Identify, in the records below, every line where the string "scene" appears, and copy each such line.
>> begin Provided records
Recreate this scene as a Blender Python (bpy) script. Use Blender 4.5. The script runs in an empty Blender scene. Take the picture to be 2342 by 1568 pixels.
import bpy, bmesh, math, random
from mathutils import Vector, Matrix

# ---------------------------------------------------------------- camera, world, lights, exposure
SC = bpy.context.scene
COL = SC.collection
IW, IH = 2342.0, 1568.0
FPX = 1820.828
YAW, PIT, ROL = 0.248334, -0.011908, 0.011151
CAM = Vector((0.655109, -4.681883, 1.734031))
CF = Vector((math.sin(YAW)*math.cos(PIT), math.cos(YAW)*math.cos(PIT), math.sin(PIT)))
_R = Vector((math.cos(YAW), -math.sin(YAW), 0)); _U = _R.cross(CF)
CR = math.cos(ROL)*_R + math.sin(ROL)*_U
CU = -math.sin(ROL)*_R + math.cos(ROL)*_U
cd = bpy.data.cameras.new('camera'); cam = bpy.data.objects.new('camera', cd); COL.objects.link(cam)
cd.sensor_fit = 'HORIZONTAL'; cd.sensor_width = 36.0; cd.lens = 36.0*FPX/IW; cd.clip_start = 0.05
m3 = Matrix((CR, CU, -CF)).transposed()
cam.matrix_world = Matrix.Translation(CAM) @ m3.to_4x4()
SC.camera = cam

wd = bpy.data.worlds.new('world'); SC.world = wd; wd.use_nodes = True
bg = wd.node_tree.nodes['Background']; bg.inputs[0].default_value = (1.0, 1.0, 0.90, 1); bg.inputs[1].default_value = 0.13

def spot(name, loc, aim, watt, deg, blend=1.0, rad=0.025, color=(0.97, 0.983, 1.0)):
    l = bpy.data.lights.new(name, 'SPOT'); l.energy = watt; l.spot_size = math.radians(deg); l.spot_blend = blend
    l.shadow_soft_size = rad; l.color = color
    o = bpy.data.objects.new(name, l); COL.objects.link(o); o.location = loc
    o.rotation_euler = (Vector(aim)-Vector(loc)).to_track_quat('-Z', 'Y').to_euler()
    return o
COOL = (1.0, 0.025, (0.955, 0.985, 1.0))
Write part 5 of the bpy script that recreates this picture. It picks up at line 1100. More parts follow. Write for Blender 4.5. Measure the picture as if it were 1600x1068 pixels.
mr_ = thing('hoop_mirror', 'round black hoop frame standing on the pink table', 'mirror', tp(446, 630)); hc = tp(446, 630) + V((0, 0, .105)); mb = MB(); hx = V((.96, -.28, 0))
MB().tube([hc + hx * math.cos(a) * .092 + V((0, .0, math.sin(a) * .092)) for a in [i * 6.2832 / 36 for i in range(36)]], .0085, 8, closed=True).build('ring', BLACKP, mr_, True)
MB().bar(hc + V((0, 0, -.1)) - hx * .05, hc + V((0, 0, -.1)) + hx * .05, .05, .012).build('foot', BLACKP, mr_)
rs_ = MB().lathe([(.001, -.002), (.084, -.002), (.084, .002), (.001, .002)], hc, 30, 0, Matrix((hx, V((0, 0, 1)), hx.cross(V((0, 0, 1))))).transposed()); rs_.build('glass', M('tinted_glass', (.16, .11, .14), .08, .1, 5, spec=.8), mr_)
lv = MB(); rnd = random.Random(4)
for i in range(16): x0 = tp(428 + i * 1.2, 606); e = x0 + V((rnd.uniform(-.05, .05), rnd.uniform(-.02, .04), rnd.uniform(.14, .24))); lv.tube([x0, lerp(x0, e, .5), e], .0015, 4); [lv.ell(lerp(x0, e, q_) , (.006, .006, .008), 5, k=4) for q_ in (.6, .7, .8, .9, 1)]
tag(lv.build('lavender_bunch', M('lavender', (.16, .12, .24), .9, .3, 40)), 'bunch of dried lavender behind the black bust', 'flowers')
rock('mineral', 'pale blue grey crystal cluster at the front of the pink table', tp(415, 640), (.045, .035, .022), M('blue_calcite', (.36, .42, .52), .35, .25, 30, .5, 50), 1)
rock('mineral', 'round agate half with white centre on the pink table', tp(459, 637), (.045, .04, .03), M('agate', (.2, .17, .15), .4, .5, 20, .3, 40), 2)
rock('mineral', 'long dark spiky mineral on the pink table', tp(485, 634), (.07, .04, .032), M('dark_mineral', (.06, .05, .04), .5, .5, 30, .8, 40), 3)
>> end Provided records
◆ Answer for the task ◆
Recreate this scene as a Blender Python (bpy) script. Use Blender 4.5. The script runs in an empty Blender scene. Take the picture to be 2342 by 1568 pixels.
SC = bpy.context.scene